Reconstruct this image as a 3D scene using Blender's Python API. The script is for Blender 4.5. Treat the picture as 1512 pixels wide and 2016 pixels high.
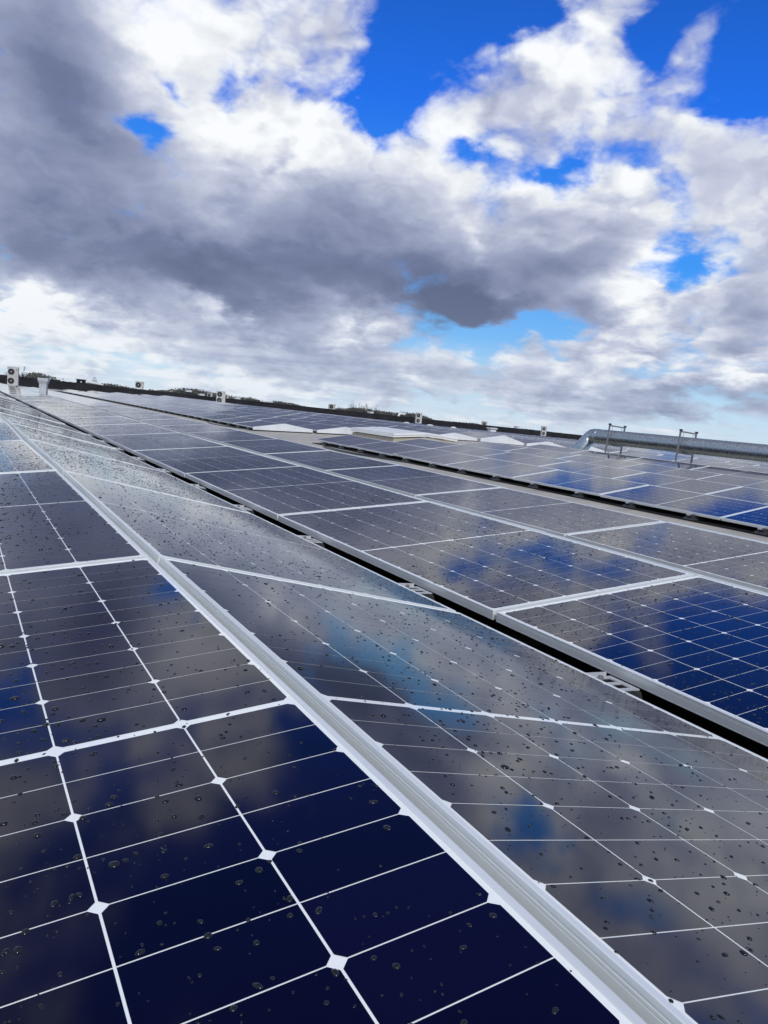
import bpy, math, random
from mathutils import Vector, Matrix

for o in list(bpy.data.objects):
    bpy.data.objects.remove(o)
SC = bpy.context.scene
COL = SC.collection
R = math.radians
RNG = random.Random(7)

# ------------------------------------------------------------------ camera
cam_d = bpy.data.cameras.new('camera')
cam = bpy.data.objects.new('camera', cam_d)
COL.objects.link(cam)
cam_d.sensor_fit = 'VERTICAL'
cam_d.sensor_height = 24.0
cam_d.lens = 24.0 * 1524.58 / 2016.0
cam_d.clip_start = 0.02
cam_d.clip_end = 12000
CR = ((-0.48172506, 0.15602016, -0.86232168), (-0.87044449, 0.02859033, 0.49143563), (0.10132792, 0.98734001, 0.12203421))
CP = (-2.10445, 0.48331, 0.44011)
m4 = Matrix(CR).to_4x4()
m4.translation = Vector(CP)
cam.matrix_world = m4
SC.camera = cam
F_PX, CX, CY = 1524.58, 756.0, 1008.0


def sky_dir(px, py):
    """direction (world) towards a point of the photograph's sky"""
    v = Matrix(CR) @ Vector(((px - CX) / F_PX, -(py - CY) / F_PX, -1.0))
    return v.normalized()


# ------------------------------------------------------------------ sun, exposure
SUN_EL, SUN_AZ = R(38), R(163)          # azimuth to the left of the row direction (+X)
sun_dir = Vector((math.cos(SUN_EL) * math.cos(SUN_AZ), math.cos(SUN_EL) * math.sin(SUN_AZ), math.sin(SUN_EL)))
sd = bpy.data.lights.new('sun', 'SUN')
sd.energy = 2.4
sd.angle = R(10)
sd.color = (1.0, 0.96, 0.9)
sun = bpy.data.objects.new('sun', sd)
COL.objects.link(sun)
sun.rotation_euler = sun_dir.to_track_quat('Z', 'Y').to_euler()
SC.view_settings.view_transform = 'Standard'
SC.view_settings.look = 'None'
SC.view_settings.gamma = 1.0
SC.view_settings.exposure = 0.0
SC.view_settings.use_curve_mapping = False

# ------------------------------------------------------------------ node helpers


class NT:
    def __init__(self, tree):
        self.t = tree
        self.n = tree.nodes
        self.l = tree.links

    def put(self, sock, v):
        if isinstance(v, bpy.types.NodeSocket):
            self.l.new(v, sock)
        elif v is not None:
            sock.default_value = v

    def math(self, op, a, b=None, c=None, clamp=False):
        n = self.n.new('ShaderNodeMath')
        n.operation = op
        n.use_clamp = clamp
        self.put(n.inputs[0], a)
        self.put(n.inputs[1], b)
        self.put(n.inputs[2], c)
        return n.outputs[0]

    def vec(self, op, a, b=None, s=None):
        n = self.n.new('ShaderNodeVectorMath')
        n.operation = op
        self.put(n.inputs[0], a)
        if b is not None:
            self.put(n.inputs[1], b)
        if s is not None:
            self.put(n.inputs['Scale'], s)
        return n.outputs['Value'] if op in ('DOT_PRODUCT', 'LENGTH', 'DISTANCE') else n.outputs['Vector']

    def rng(self, v, a, b, c=0.0, d=1.0, smooth=True):
        n = self.n.new('ShaderNodeMapRange')
        n.interpolation_type = 'SMOOTHSTEP' if smooth else 'LINEAR'
        self.put(n.inputs['Value'], v)
        for k, x in zip(('From Min', 'From Max', 'To Min', 'To Max'), (a, b, c, d)):
            self.put(n.inputs[k], x)
        return n.outputs['Result']

    def noise(self, vec, scale, detail=5.0, rough=0.5, dist=0.0, color=False, lac=2.0):
        n = self.n.new('ShaderNodeTexNoise')
        n.noise_dimensions = '3D'
        self.put(n.inputs['Vector'], vec)
        n.inputs['Scale'].default_value = scale
        n.inputs['Detail'].default_value = detail
        n.inputs['Roughness'].default_value = rough
        n.inputs['Lacunarity'].default_value = lac
        n.inputs['Distortion'].default_value = dist
        return n.outputs['Color'] if color else n.outputs[0]

    def mix(self, f, a, b, blend='MIX'):
        n = self.n.new('ShaderNodeMix')
        n.data_type = 'RGBA'
        n.blend_type = blend
        self.put(n.inputs[0], f)
        self.put(n.inputs[6], a)
        self.put(n.inputs[7], b)
        return n.outputs[2]

    def ramp(self, f, stops):
        n = self.n.new('ShaderNodeValToRGB')
        e = n.color_ramp.elements
        while len(e) < len(stops):
            e.new(0.5)
        for el, (p, c) in zip(e, stops):
            el.position = p
            el.color = tuple(c) + (1.0,) if len(c) == 3 else c
        self.put(n.inputs[0], f)
        return n.outputs[0]


# ------------------------------------------------------------------ sky
world = bpy.data.worlds.new('World')
SC.world = world
world.use_nodes = True
wt = world.node_tree
wt.nodes.clear()
W_ = NT(wt)
w_out = wt.nodes.new('ShaderNodeOutputWorld')
w_bg = wt.nodes.new('ShaderNodeBackground')
wt.links.new(w_bg.outputs[0], w_out.inputs[0])
w_bg.inputs['Strength'].default_value = 0.1
world.cycles.sampling_method = 'MANUAL'
world.cycles.sample_map_resolution = 512
sky = wt.nodes.new('ShaderNodeTexSky')
sky.sky_type = 'NISHITA'
sky.sun_disc = False
sky.sun_elevation = SUN_EL
sky.sun_rotation = R(90) - SUN_AZ
sky.altitude = 20
sky.air_density = 1.0
sky.dust_density = 0.6
sky.ozone_density = 2.2
geo = wt.nodes.new('ShaderNodeTexCoord')
D0 = W_.vec('NORMALIZE', geo.outputs['Generated'])
sep = wt.nodes.new('ShaderNodeSeparateXYZ')
wt.links.new(D0, sep.inputs[0])
DZ = W_.math('MAXIMUM', sep.outputs['Z'], 0.0)
QS = W_.math('DIVIDE', 1.0, W_.math('ADD', DZ, 0.42))
Q = W_.vec('SCALE', D0, s=QS)
warp = W_.vec('SUBTRACT', W_.noise(Q, 2.8, 2, 0.5, color=True), (0.5, 0.5, 0.5))
Q2 = W_.vec('ADD', Q, W_.vec('SCALE', warp, s=0.2))
LOFF = Vector((0.1, 0.35, 0.9)).normalized()


def puffs(vec, scale, detail, rough=0.5):
    """rounded cloud heads: the inside-out distance to scattered centres"""
    n = wt.nodes.new('ShaderNodeTexVoronoi')
    n.voronoi_dimensions = '3D'
    n.feature = 'F1'
    n.normalize = False
    W_.put(n.inputs['Vector'], vec)
    n.inputs['Scale'].default_value = scale
    n.inputs['Detail'].default_value = detail
    n.inputs['Roughness'].default_value = rough
    n.inputs['Lacunarity'].default_value = 2.2
    return n.outputs['Distance']


N1 = W_.noise(Q2, 2.6, 9, 0.52)
N1s = W_.noise(Q2, 2.6, 3.0, 0.5)
N2 = W_.noise(W_.vec('ADD', Q2, tuple(LOFF * 0.07)), 2.6, 3.0, 0.5)
Q3 = W_.vec('ADD', Q2, W_.vec('SCALE', W_.vec('SUBTRACT', W_.noise(Q, 14.0, 3, 0.55, color=True), (0.5, 0.5, 0.5)), s=0.10))
# the same field a little towards the sun: the difference shades the heads
V1 = puffs(Q3, 4.2, 2.5, 0.55)
V2 = puffs(W_.vec('ADD', Q3, tuple(LOFF * 0.045)), 4.2, 2.5, 0.55)
NF = W_.noise(Q2, 12.0, 7, 0.58, 0.4)


def blob_sum(blobs):
    """sum of soft elliptical patches, each set by a sky direction, two angular radii and a roll"""
    tot = None
    for (px, py, rx, ry, rot, amp) in blobs:
        d = sky_dir(px, py)
        e = 4.0
        ux = (sky_dir(px + e, py) - d)
        uy = (sky_dir(px, py + e) - d)
        sx, sy = ux.length / e, uy.length / e
        ux.normalize()
        uy.normalize()
        c, s = math.cos(R(rot)), math.sin(R(rot))
        U = (ux * c + uy * s)
        V = (uy * c - ux * s)
        U -= d * U.dot(d)
        V -= d * V.dot(d)
        U = U.normalized() / (rx * sx)
        V = V.normalized() / (ry * sy)
        a = W_.vec('DOT_PRODUCT', DW, tuple(U))
        b = W_.vec('DOT_PRODUCT', DW, tuple(V))
        r2 = W_.math('MULTIPLY_ADD', a, a, W_.math('MULTIPLY', b, b))
        g = W_.math('EXPONENT', W_.math('MULTIPLY', r2, -1.0))
        tot = W_.math('MULTIPLY_ADD', g, amp, tot if tot is not None else 0.0)
    return tot


# ragged edges: the patches are looked up in a wobbling direction
wob = W_.vec('SUBTRACT', W_.noise(Q, 3.5, 6, 0.6, color=True), (0.5, 0.5, 0.5))
DW = W_.vec('ADD', D0, W_.vec('SCALE', wob, s=0.13))

COVER = [
    # blue openings
    (850, 40, 85, 80, 0, -1.15), (775, 165, 65, 85, 20, -1.1), (715, 225, 40, 55, 30, -0.9),
    (880, -220, 260, 150, 0, -1.1), (880, -820, 620, 420, 0, -1.9),
    (935, 290, 55, 32, 20, -0.85), (1010, 25, 90, 35, 0, -0.7),
    (1295, 45, 50, 70, 10, -0.8), (1500, 175, 55, 60, 0, -0.9), (1620, 30, 150, 140, 0, -1.7), (1850, -60, 260, 200, 0, -1.2), (1640, -330, 300, 200, 0, -1.2),
    (280, 272, 62, 38, 0, -1.15), (475, 165, 36, 60, 10, -0.8), (362, 190, 36, 30, 20, -0.75),
    (1235, 300, 100, 42, -10, -0.32), (1120, 350, 50, 40, 0, -0.6), (1340, 430, 40, 95, -8, -0.55), (1370, 555, 45, 32, 0, -0.8),
    (1060, 662, 118, 29, 5, -0.95), (590, 560, 80, 22, 38, -0.7), (1120, 590, 40, 40, 0, -0.35),
    (90, 690, 190, 22, 4, -0.3),
    # cloud
    (90, 150, 230, 240, 0, 0.8), (60, 480, 230, 110, 10, 0.8), (430, 540, 260, 100, 18, 0.75),
    (800, 520, 300, 120, 12, 0.85), (1130, 470, 180, 100, 0, 0.6), (480, 60, 200, 120, 0, 0.35),
    (560, 300, 200, 130, 0, 0.55), (1060, 200, 210, 130, 0, 0.45), (1420, 60, 110, 60, -40, 0.3), (1420, 250, 90, 90, 0, 0.45),
    (1225, 385, 38, 34, 0, 0.8), (1240, 650, 110, 90, 0, 0.6), (1480, 600, 80, 100, 0, 0.5),
    (300, 640, 420, 60, 9, 0.5), (1200, 770, 500, 60, 6, 0.55), (300, -380, 280, 160, 0, 0.5),
    (1800, 560, 260, 260, 0, 0.7), (650, 60, 80, 110, 0, 0.5), (590, 205, 130, 60, 0, 0.5), (20, 560, 120, 90, 0, 0.5), (700, 420, 200, 60, 10, 0.3), (1130, 90, 90, 70, 0, 0.3), (1200, 210, 230, 120, 0, 0.3), (1440, 330, 130, 110, 0, 0.35),
]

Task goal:
Could the lines from the top of the material through the line with "RNG = random.Random(7)" be repeated exactly, pictures left out?

Response:
Reconstruct this image as a 3D scene using Blender's Python API. The script is for Blender 4.5. Treat the picture as 1512 pixels wide and 2016 pixels high.
import bpy, math, random
from mathutils import Vector, Matrix

for o in list(bpy.data.objects):
    bpy.data.objects.remove(o)
SC = bpy.context.scene
COL = SC.collection
R = math.radians
RNG = random.Random(7)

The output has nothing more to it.